GIVEN MATERIAL —
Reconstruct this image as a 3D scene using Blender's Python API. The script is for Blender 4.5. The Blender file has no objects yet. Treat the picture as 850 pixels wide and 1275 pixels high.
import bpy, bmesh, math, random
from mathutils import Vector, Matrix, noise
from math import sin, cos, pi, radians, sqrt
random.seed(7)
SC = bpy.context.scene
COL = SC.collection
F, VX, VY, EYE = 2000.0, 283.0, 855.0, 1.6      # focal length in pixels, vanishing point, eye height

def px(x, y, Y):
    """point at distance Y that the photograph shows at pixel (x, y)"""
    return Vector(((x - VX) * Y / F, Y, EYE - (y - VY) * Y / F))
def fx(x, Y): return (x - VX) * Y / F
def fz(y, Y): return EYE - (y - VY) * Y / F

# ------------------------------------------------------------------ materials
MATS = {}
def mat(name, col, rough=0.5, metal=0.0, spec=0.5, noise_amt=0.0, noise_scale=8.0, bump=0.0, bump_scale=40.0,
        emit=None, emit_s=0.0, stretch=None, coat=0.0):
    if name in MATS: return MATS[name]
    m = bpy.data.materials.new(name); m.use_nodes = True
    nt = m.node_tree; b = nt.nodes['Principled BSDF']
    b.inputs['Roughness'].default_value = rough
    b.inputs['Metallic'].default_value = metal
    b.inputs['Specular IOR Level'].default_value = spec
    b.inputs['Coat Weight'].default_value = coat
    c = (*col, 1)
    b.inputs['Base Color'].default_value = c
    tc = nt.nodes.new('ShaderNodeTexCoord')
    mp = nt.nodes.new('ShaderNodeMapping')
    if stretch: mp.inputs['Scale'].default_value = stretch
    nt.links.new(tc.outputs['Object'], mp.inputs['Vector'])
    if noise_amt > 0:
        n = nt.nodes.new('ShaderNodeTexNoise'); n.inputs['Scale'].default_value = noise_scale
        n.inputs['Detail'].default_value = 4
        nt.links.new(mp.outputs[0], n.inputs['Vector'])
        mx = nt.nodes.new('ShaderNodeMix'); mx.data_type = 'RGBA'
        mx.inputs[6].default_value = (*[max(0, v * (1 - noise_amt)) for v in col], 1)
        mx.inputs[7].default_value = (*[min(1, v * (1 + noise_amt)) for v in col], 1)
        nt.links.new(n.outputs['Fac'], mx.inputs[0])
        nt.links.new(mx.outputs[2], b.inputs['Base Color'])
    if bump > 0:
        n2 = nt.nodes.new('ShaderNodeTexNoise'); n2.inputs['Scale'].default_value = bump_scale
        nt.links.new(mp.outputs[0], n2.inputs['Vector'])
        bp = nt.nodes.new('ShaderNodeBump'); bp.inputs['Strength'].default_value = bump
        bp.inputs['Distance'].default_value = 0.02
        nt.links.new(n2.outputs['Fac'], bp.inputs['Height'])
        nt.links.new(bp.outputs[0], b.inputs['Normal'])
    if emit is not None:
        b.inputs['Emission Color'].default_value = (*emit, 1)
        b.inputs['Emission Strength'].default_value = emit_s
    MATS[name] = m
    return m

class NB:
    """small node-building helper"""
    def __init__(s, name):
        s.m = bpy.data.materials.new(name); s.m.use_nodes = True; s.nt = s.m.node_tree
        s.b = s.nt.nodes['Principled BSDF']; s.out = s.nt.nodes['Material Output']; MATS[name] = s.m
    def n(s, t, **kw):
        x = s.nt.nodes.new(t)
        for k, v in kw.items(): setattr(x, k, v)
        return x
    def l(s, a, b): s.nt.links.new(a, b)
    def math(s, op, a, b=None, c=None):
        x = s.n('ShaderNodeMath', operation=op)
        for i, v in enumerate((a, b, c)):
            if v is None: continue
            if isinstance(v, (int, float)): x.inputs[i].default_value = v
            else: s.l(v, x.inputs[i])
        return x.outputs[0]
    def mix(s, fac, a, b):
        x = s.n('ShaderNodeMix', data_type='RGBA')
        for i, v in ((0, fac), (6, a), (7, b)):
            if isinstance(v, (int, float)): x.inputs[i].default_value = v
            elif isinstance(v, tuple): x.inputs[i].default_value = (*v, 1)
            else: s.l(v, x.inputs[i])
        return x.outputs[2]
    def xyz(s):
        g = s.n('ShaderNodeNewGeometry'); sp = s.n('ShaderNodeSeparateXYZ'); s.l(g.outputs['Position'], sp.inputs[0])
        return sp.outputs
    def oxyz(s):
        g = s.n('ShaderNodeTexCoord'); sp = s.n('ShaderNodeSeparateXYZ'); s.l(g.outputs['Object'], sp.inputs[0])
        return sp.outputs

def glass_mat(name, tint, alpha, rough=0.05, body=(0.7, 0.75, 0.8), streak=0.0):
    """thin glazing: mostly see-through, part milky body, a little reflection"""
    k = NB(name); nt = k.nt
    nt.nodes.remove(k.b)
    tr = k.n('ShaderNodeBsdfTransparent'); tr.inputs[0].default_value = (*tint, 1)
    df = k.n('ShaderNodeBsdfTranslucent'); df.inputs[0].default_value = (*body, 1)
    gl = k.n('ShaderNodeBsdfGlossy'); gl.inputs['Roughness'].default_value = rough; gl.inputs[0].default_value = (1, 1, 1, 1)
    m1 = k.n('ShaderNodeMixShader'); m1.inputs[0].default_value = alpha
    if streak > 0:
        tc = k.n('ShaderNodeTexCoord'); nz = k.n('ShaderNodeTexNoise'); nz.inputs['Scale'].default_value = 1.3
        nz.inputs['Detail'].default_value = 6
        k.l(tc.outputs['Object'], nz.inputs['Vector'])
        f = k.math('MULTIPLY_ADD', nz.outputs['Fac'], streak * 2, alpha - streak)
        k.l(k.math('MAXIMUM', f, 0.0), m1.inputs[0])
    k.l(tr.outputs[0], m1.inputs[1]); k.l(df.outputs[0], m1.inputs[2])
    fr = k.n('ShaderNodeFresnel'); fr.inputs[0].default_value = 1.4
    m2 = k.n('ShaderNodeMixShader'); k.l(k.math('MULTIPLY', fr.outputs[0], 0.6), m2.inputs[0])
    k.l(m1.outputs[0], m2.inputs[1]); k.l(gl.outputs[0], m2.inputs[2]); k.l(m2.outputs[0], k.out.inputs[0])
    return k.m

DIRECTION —
Repeat the material in full, exactly as it stands.

RESULT —
Reconstruct this image as a 3D scene using Blender's Python API. The script is for Blender 4.5. The Blender file has no objects yet. Treat the picture as 850 pixels wide and 1275 pixels high.
import bpy, bmesh, math, random
from mathutils import Vector, Matrix, noise
from math import sin, cos, pi, radians, sqrt
random.seed(7)
SC = bpy.context.scene
COL = SC.collection
F, VX, VY, EYE = 2000.0, 283.0, 855.0, 1.6      # focal length in pixels, vanishing point, eye height

def px(x, y, Y):
    """point at distance Y that the photograph shows at pixel (x, y)"""
    return Vector(((x - VX) * Y / F, Y, EYE - (y - VY) * Y / F))
def fx(x, Y): return (x - VX) * Y / F
def fz(y, Y): return EYE - (y - VY) * Y / F

# ------------------------------------------------------------------ materials
MATS = {}
def mat(name, col, rough=0.5, metal=0.0, spec=0.5, noise_amt=0.0, noise_scale=8.0, bump=0.0, bump_scale=40.0,
        emit=None, emit_s=0.0, stretch=None, coat=0.0):
    if name in MATS: return MATS[name]
    m = bpy.data.materials.new(name); m.use_nodes = True
    nt = m.node_tree; b = nt.nodes['Principled BSDF']
    b.inputs['Roughness'].default_value = rough
    b.inputs['Metallic'].default_value = metal
    b.inputs['Specular IOR Level'].default_value = spec
    b.inputs['Coat Weight'].default_value = coat
    c = (*col, 1)
    b.inputs['Base Color'].default_value = c
    tc = nt.nodes.new('ShaderNodeTexCoord')
    mp = nt.nodes.new('ShaderNodeMapping')
    if stretch: mp.inputs['Scale'].default_value = stretch
    nt.links.new(tc.outputs['Object'], mp.inputs['Vector'])
    if noise_amt > 0:
        n = nt.nodes.new('ShaderNodeTexNoise'); n.inputs['Scale'].default_value = noise_scale
        n.inputs['Detail'].default_value = 4
        nt.links.new(mp.outputs[0], n.inputs['Vector'])
        mx = nt.nodes.new('ShaderNodeMix'); mx.data_type = 'RGBA'
        mx.inputs[6].default_value = (*[max(0, v * (1 - noise_amt)) for v in col], 1)
        mx.inputs[7].default_value = (*[min(1, v * (1 + noise_amt)) for v in col], 1)
        nt.links.new(n.outputs['Fac'], mx.inputs[0])
        nt.links.new(mx.outputs[2], b.inputs['Base Color'])
    if bump > 0:
        n2 = nt.nodes.new('ShaderNodeTexNoise'); n2.inputs['Scale'].default_value = bump_scale
        nt.links.new(mp.outputs[0], n2.inputs['Vector'])
        bp = nt.nodes.new('ShaderNodeBump'); bp.inputs['Strength'].default_value = bump
        bp.inputs['Distance'].default_value = 0.02
        nt.links.new(n2.outputs['Fac'], bp.inputs['Height'])
        nt.links.new(bp.outputs[0], b.inputs['Normal'])
    if emit is not None:
        b.inputs['Emission Color'].default_value = (*emit, 1)
        b.inputs['Emission Strength'].default_value = emit_s
    MATS[name] = m
    return m

class NB:
    """small node-building helper"""
    def __init__(s, name):
        s.m = bpy.data.materials.new(name); s.m.use_nodes = True; s.nt = s.m.node_tree
        s.b = s.nt.nodes['Principled BSDF']; s.out = s.nt.nodes['Material Output']; MATS[name] = s.m
    def n(s, t, **kw):
        x = s.nt.nodes.new(t)
        for k, v in kw.items(): setattr(x, k, v)
        return x
    def l(s, a, b): s.nt.links.new(a, b)
    def math(s, op, a, b=None, c=None):
        x = s.n('ShaderNodeMath', operation=op)
        for i, v in enumerate((a, b, c)):
            if v is None: continue
            if isinstance(v, (int, float)): x.inputs[i].default_value = v
            else: s.l(v, x.inputs[i])
        return x.outputs[0]
    def mix(s, fac, a, b):
        x = s.n('ShaderNodeMix', data_type='RGBA')
        for i, v in ((0, fac), (6, a), (7, b)):
            if isinstance(v, (int, float)): x.inputs[i].default_value = v
            elif isinstance(v, tuple): x.inputs[i].default_value = (*v, 1)
            else: s.l(v, x.inputs[i])
        return x.outputs[2]
    def xyz(s):
        g = s.n('ShaderNodeNewGeometry'); sp = s.n('ShaderNodeSeparateXYZ'); s.l(g.outputs['Position'], sp.inputs[0])
        return sp.outputs
    def oxyz(s):
        g = s.n('ShaderNodeTexCoord'); sp = s.n('ShaderNodeSeparateXYZ'); s.l(g.outputs['Object'], sp.inputs[0])
        return sp.outputs

def glass_mat(name, tint, alpha, rough=0.05, body=(0.7, 0.75, 0.8), streak=0.0):
    """thin glazing: mostly see-through, part milky body, a little reflection"""
    k = NB(name); nt = k.nt
    nt.nodes.remove(k.b)
    tr = k.n('ShaderNodeBsdfTransparent'); tr.inputs[0].default_value = (*tint, 1)
    df = k.n('ShaderNodeBsdfTranslucent'); df.inputs[0].default_value = (*body, 1)
    gl = k.n('ShaderNodeBsdfGlossy'); gl.inputs['Roughness'].default_value = rough; gl.inputs[0].default_value = (1, 1, 1, 1)
    m1 = k.n('ShaderNodeMixShader'); m1.inputs[0].default_value = alpha
    if streak > 0:
        tc = k.n('ShaderNodeTexCoord'); nz = k.n('ShaderNodeTexNoise'); nz.inputs['Scale'].default_value = 1.3
        nz.inputs['Detail'].default_value = 6
        k.l(tc.outputs['Object'], nz.inputs['Vector'])
        f = k.math('MULTIPLY_ADD', nz.outputs['Fac'], streak * 2, alpha - streak)
        k.l(k.math('MAXIMUM', f, 0.0), m1.inputs[0])
    k.l(tr.outputs[0], m1.inputs[1]); k.l(df.outputs[0], m1.inputs[2])
    fr = k.n('ShaderNodeFresnel'); fr.inputs[0].default_value = 1.4
    m2 = k.n('ShaderNodeMixShader'); k.l(k.math('MULTIPLY', fr.outputs[0], 0.6), m2.inputs[0])
    k.l(m1.outputs[0], m2.inputs[1]); k.l(gl.outputs[0], m2.inputs[2]); k.l(m2.outputs[0], k.out.inputs[0])
    return k.m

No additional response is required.